■ What you should do ■
Leave out any pictures and transcribe all other data below exactly.
BEGIN
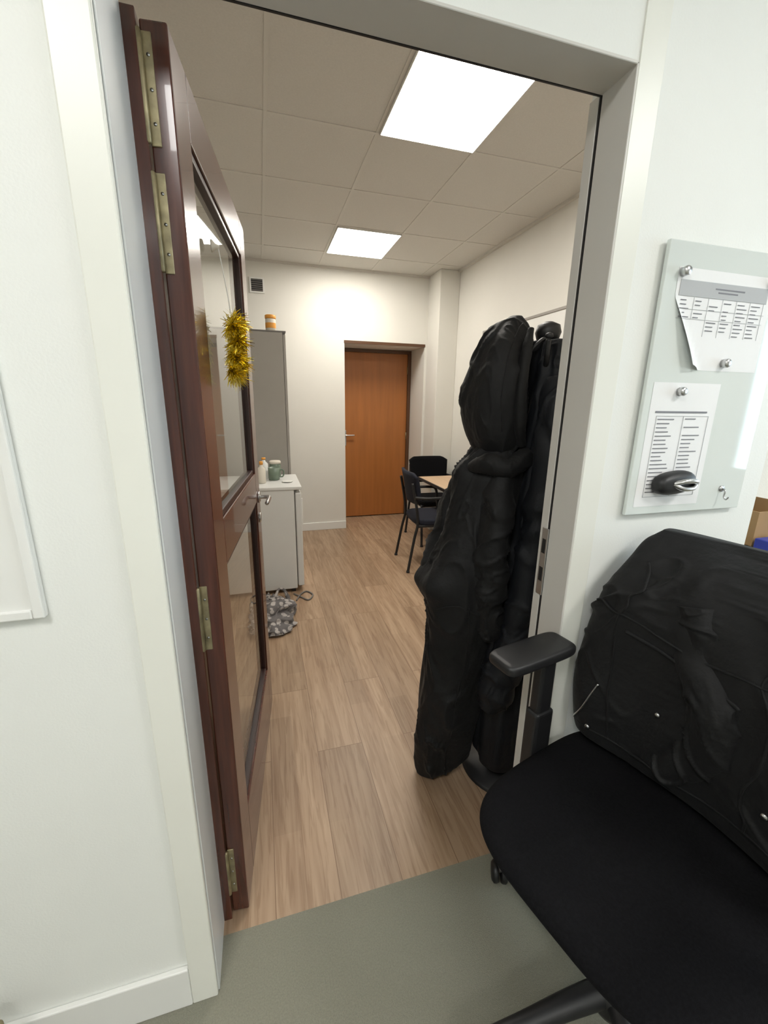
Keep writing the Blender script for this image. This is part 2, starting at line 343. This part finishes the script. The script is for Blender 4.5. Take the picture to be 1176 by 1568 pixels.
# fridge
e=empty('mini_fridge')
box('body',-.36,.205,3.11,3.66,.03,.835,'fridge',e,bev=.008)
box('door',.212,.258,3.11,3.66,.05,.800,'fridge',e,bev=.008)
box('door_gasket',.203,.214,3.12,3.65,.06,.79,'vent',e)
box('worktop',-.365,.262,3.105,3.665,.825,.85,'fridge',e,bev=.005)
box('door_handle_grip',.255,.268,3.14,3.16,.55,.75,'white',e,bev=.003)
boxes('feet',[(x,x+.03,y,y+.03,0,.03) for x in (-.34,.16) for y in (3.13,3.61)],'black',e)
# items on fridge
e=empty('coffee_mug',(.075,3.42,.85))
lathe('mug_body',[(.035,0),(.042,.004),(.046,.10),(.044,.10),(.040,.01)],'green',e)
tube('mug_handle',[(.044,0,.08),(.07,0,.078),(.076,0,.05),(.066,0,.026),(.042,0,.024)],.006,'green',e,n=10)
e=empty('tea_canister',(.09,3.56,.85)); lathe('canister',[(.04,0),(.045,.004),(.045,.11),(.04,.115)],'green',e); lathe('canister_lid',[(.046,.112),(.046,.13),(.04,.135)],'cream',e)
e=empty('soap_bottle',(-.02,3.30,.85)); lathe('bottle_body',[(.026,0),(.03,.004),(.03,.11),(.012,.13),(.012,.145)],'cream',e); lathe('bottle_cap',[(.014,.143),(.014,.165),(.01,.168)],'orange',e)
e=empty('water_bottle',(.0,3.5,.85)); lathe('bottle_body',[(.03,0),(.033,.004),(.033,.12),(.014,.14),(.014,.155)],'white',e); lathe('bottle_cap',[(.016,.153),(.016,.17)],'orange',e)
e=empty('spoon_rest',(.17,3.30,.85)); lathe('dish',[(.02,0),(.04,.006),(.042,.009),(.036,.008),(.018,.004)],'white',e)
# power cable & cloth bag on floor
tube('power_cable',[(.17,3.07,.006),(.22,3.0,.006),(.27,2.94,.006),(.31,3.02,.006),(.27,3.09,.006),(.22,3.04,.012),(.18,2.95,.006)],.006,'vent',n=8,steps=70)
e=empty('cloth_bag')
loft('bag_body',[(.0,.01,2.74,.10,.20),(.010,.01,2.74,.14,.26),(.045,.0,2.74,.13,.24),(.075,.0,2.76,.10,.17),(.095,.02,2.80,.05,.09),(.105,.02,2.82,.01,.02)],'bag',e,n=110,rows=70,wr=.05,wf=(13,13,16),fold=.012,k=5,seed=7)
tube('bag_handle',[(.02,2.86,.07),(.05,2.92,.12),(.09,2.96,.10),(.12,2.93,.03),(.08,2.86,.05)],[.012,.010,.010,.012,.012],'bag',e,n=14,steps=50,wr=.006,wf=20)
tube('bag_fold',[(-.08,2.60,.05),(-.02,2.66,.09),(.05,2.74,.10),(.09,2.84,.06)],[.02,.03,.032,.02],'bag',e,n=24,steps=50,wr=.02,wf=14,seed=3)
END
■ Output ■
Keep writing the Blender script for this image. This is part 2, starting at line 343. This part finishes the script. The script is for Blender 4.5. Take the picture to be 1176 by 1568 pixels.
# fridge
e=empty('mini_fridge')
box('body',-.36,.205,3.11,3.66,.03,.835,'fridge',e,bev=.008)
box('door',.212,.258,3.11,3.66,.05,.800,'fridge',e,bev=.008)
box('door_gasket',.203,.214,3.12,3.65,.06,.79,'vent',e)
box('worktop',-.365,.262,3.105,3.665,.825,.85,'fridge',e,bev=.005)
box('door_handle_grip',.255,.268,3.14,3.16,.55,.75,'white',e,bev=.003)
boxes('feet',[(x,x+.03,y,y+.03,0,.03) for x in (-.34,.16) for y in (3.13,3.61)],'black',e)
# items on fridge
e=empty('coffee_mug',(.075,3.42,.85))
lathe('mug_body',[(.035,0),(.042,.004),(.046,.10),(.044,.10),(.040,.01)],'green',e)
tube('mug_handle',[(.044,0,.08),(.07,0,.078),(.076,0,.05),(.066,0,.026),(.042,0,.024)],.006,'green',e,n=10)
e=empty('tea_canister',(.09,3.56,.85)); lathe('canister',[(.04,0),(.045,.004),(.045,.11),(.04,.115)],'green',e); lathe('canister_lid',[(.046,.112),(.046,.13),(.04,.135)],'cream',e)
e=empty('soap_bottle',(-.02,3.30,.85)); lathe('bottle_body',[(.026,0),(.03,.004),(.03,.11),(.012,.13),(.012,.145)],'cream',e); lathe('bottle_cap',[(.014,.143),(.014,.165),(.01,.168)],'orange',e)
e=empty('water_bottle',(.0,3.5,.85)); lathe('bottle_body',[(.03,0),(.033,.004),(.033,.12),(.014,.14),(.014,.155)],'white',e); lathe('bottle_cap',[(.016,.153),(.016,.17)],'orange',e)
e=empty('spoon_rest',(.17,3.30,.85)); lathe('dish',[(.02,0),(.04,.006),(.042,.009),(.036,.008),(.018,.004)],'white',e)
# power cable & cloth bag on floor
tube('power_cable',[(.17,3.07,.006),(.22,3.0,.006),(.27,2.94,.006),(.31,3.02,.006),(.27,3.09,.006),(.22,3.04,.012),(.18,2.95,.006)],.006,'vent',n=8,steps=70)
e=empty('cloth_bag')
loft('bag_body',[(.0,.01,2.74,.10,.20),(.010,.01,2.74,.14,.26),(.045,.0,2.74,.13,.24),(.075,.0,2.76,.10,.17),(.095,.02,2.80,.05,.09),(.105,.02,2.82,.01,.02)],'bag',e,n=110,rows=70,wr=.05,wf=(13,13,16),fold=.012,k=5,seed=7)
tube('bag_handle',[(.02,2.86,.07),(.05,2.92,.12),(.09,2.96,.10),(.12,2.93,.03),(.08,2.86,.05)],[.012,.010,.010,.012,.012],'bag',e,n=14,steps=50,wr=.006,wf=20)
tube('bag_fold',[(-.08,2.60,.05),(-.02,2.66,.09),(.05,2.74,.10),(.09,2.84,.06)],[.02,.03,.032,.02],'bag',e,n=24,steps=50,wr=.02,wf=14,seed=3)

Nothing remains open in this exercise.